NORTH ADAMS, Mass. — The City Council got an update on what's up in the school system and its president was inducted into the mayor's Women's Leadership Hall of Fame.
 
Mayor Jennifer Macksey, as the city's first woman mayor, established the Hall of Fame in 2022, during March, Women's History Month, to recognize local women who have had a positive impact on the city. Past inductees have included the council's first woman president Fran Buckley, Gov. Jane Swift and boxing pioneer Gail Grandchamp. 
 
She described President Ashley Shade as a colleague and a friend and a former student. 
 
"Ashley is known not just for her leadership, but for her compassion, her ability to listen, to understand and to stand up for those whose voices are often gone unheard," the mayor said. "She has been a tireless advocate for the LGBTQ plus community and marginalized communities at both the local and national level here in North Adams."
 
Elected in 2021, Shade is the first openly transgender person to hold the role of council president in Massachusetts.

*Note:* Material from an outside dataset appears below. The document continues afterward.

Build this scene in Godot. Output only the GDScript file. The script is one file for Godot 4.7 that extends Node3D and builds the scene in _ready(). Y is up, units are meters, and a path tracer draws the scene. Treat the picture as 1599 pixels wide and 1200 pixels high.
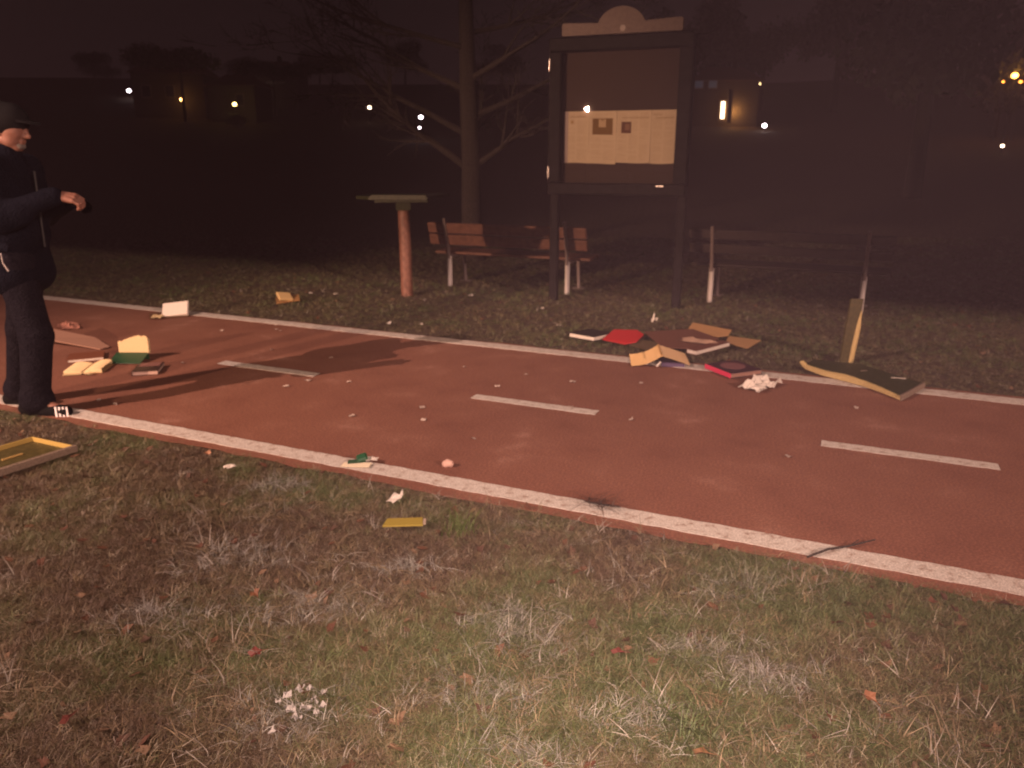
extends Node3D
# A red cycle path across a park at night, littered with torn books and the broken boards of a book-exchange box.

var rng := RandomNumberGenerator.new()
var names := {}
var M := {}

# ------------------------------------------------------------------ helpers: naming and tagging
func numbered(called: String) -> String:
	var n: int = names.get(called, 0)
	names[called] = n + 1
	return called if n == 0 else "%s_%03d" % [called, n]

func tag(o: Node3D, label: String, category: String, group := "") -> Node3D:
	o.set_meta("label", label)
	o.set_meta("category", category)
	if group != "":
		o.set_meta("group", group)
	return o

func thing(called: String, label: String, category: String, at := Vector3.ZERO, turn := 0.0, group := "") -> Node3D:
	var o := Node3D.new()
	o.name = numbered(called)
	add_child(o, true)
	o.position = at
	o.rotation.y = turn
	tag(o, label, category, group)
	return o

func obj(called: String, mesh: Mesh, mat: Material, parent: Node3D = null, at := Vector3.ZERO) -> MeshInstance3D:
	var o := MeshInstance3D.new()
	o.name = numbered(called) if parent == null else called
	o.mesh = mesh
	o.material_override = mat
	o.position = at
	if parent == null:
		add_child(o, true)
	else:
		parent.add_child(o, true)
	return o

func structure(o: Node3D) -> Node3D:
	o.set_meta("kind", "structure")
	return o

func lin(r: float, g: float, b: float) -> Color:
	return Color(r, g, b).linear_to_srgb()

func mat(r: float, g: float, b: float, rough := 0.8, metal := 0.0) -> StandardMaterial3D:
	var m := StandardMaterial3D.new()
	m.albedo_color = lin(r, g, b)
	m.roughness = rough
	m.metallic = metal
	return m

func noise_tex(freq: float, ramp: Array, kind := FastNoiseLite.TYPE_SIMPLEX_SMOOTH, octaves := 4, size := 512, sd := 1) -> NoiseTexture2D:
	var n := FastNoiseLite.new()
	n.seed = sd
	n.noise_type = kind
	n.frequency = freq
	n.fractal_octaves = octaves
	var t := NoiseTexture2D.new()
	t.width = size
	t.height = size
	t.seamless = true
	t.noise = n
	if ramp.size() > 0:
		var g := Gradient.new()
		g.offsets = PackedFloat32Array(ramp.map(func(e): return e[0]))
		g.colors = PackedColorArray(ramp.map(func(e): return e[1]))
		t.color_ramp = g
	return t

# a surface with coarse colour variation, multiplied by fine grain, and a relief
func rough_mat(ramp: Array, scale: float, freq: float, rough := 0.85, grain := 0.35, grain_scale := 9.0, relief := 0.0, sd := 1, world := true) -> StandardMaterial3D:
	var m := StandardMaterial3D.new()
	m.albedo_texture = noise_tex(freq, ramp, FastNoiseLite.TYPE_SIMPLEX_SMOOTH, 5, 512, sd)
	m.uv1_triplanar = true
	m.uv1_world_triplanar = world
	m.uv1_scale = Vector3.ONE * scale
	m.roughness = rough
	if grain > 0.0:
		m.detail_enabled = true
		m.detail_blend_mode = BaseMaterial3D.BLEND_MODE_MUL
		m.detail_uv_layer = BaseMaterial3D.DETAIL_UV_2
		m.uv2_triplanar = true
		m.uv2_world_triplanar = world
		m.uv2_scale = Vector3.ONE * grain_scale
		m.detail_albedo = noise_tex(0.09, [[0.2, Color(1, 1, 1) * (1.0 - grain)], [0.8, Color(1, 1, 1)]], FastNoiseLite.TYPE_SIMPLEX, 3, 256, sd + 7)
	if relief > 0.0:
		m.heightmap_enabled = true
		m.heightmap_scale = relief
		m.heightmap_texture = noise_tex(0.06, [], FastNoiseLite.TYPE_SIMPLEX, 4, 512, sd + 3)
	return m

# ------------------------------------------------------------------ helpers: shapes
func st_new() -> SurfaceTool:
	var st := SurfaceTool.new()
	st.begin(Mesh.PRIMITIVE_TRIANGLES)
	return st

func tri(st: SurfaceTool, a: Vector3, b: Vector3, c: Vector3) -> void:
	st.add_vertex(a)
	st.add_vertex(b)
	st.add_vertex(c)

func quad(st: SurfaceTool, a: Vector3, b: Vector3, c: Vector3, d: Vector3) -> void:
	tri(st, a, b, c)
	tri(st, a, c, d)

func quad_uv(st: SurfaceTool, p: Array, uv: Array) -> void:
	for i in [0, 1, 2, 0, 2, 3]:
		st.set_uv(uv[i])
		st.add_vertex(p[i])

func done(st: SurfaceTool) -> ArrayMesh:
	st.generate_normals()
	return st.commit()

# a box with chamfered edges; T places it
func add_box(st: SurfaceTool, T: Transform3D, size: Vector3, ch := 0.004) -> void:
	st.set_smooth_group(-1)
	var h := size * 0.5
	var c: float = minf(ch, minf(h.x, minf(h.y, h.z)) * 0.6)
	var P := func(sx: int, sy: int, sz: int, axis: int) -> Vector3:
		var v := Vector3(sx * (h.x - c), sy * (h.y - c), sz * (h.z - c))
		v[axis] += c * [sx, sy, sz][axis]
		return T * v
	for axis in 3:
		var u := (axis + 1) % 3
		var w := (axis + 2) % 3
		for s in [-1, 1]:
			var q := []
			for k in [[-1, -1], [1, -1], [1, 1], [-1, 1]]:
				var sg := [0, 0, 0]
				sg[axis] = s
				sg[u] = k[0]
				sg[w] = k[1]
				q.append(P.call(sg[0], sg[1], sg[2], axis))
			if s < 0:
				quad(st, q[0], q[1], q[2], q[3])
			else:
				quad(st, q[3], q[2], q[1], q[0])
		for a in [-1, 1]:
			for b in [-1, 1]:
				var e := []
				for k in [[-1, u], [1, u], [1, w], [-1, w]]:
					var sg := [0, 0, 0]
					sg[axis] = k[0]
					sg[u] = a
					sg[w] = b
					e.append(P.call(sg[0], sg[1], sg[2], k[1]))
				if a * b < 0:
					quad(st, e[0], e[1], e[2], e[3])
				else:
					quad(st, e[3], e[2], e[1], e[0])
	for sx in [-1, 1]:
		for sy in [-1, 1]:
			for sz in [-1, 1]:
				var a: Vector3 = P.call(sx, sy, sz, 0)
				var b: Vector3 = P.call(sx, sy, sz, 1)
				var d: Vector3 = P.call(sx, sy, sz, 2)
				if sx * sy * sz > 0:
					tri(st, a, d, b)
				else:
					tri(st, a, b, d)

func box(size: Vector3, at := Vector3.ZERO, ch := 0.004, rot := Vector3.ZERO) -> ArrayMesh:
	var st := st_new()
	add_box(st, Transform3D(Basis.from_euler(rot), at), size, ch)
	return done(st)

func add_tube(st: SurfaceTool, pts: Array, radii: Array, sides := 10, caps := true) -> void:
	st.set_smooth_group(1)
	var rings := []
	var side := Vector3.RIGHT
	for i in pts.size():
		var p: Vector3 = pts[i]
		var before: Vector3 = pts[maxi(i - 1, 0)]
		var after: Vector3 = pts[mini(i + 1, pts.size() - 1)]
		var d := (after - before).normalized()
		if absf(d.dot(side)) > 0.95:
			side = Vector3.FORWARD if absf(d.z) < 0.9 else Vector3.UP
		side = (side - d * side.dot(d)).normalized()
		var up := d.cross(side)
		var r := []
		for k in sides:
			var a := TAU * k / sides
			r.append(p + (side * cos(a) + up * sin(a)) * radii[i])
		rings.append(r)
	for i in pts.size() - 1:
		for k in sides:
			var n := (k + 1) % sides
			quad(st, rings[i][k], rings[i][n], rings[i + 1][n], rings[i + 1][k])
	if caps:
		st.set_smooth_group(-1)
		for k in sides:
			var n := (k + 1) % sides
			tri(st, pts[0], rings[0][n], rings[0][k])
			tri(st, pts[-1], rings[-1][k], rings[-1][n])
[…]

She also leads the first-ever woman majority council in the city's history. 
 
The McCann Technical School graduate also has served on boards and commissions, "always working to make our city more inclusive, equitable and welcoming," said the mayor. "Ashley not leads not only with strength, but with a heart, and our community is a much stronger place because of it."
 
Shade, wearing her signature pink suit, was presented with a plaque from the mayor designating her a "woman of distinction."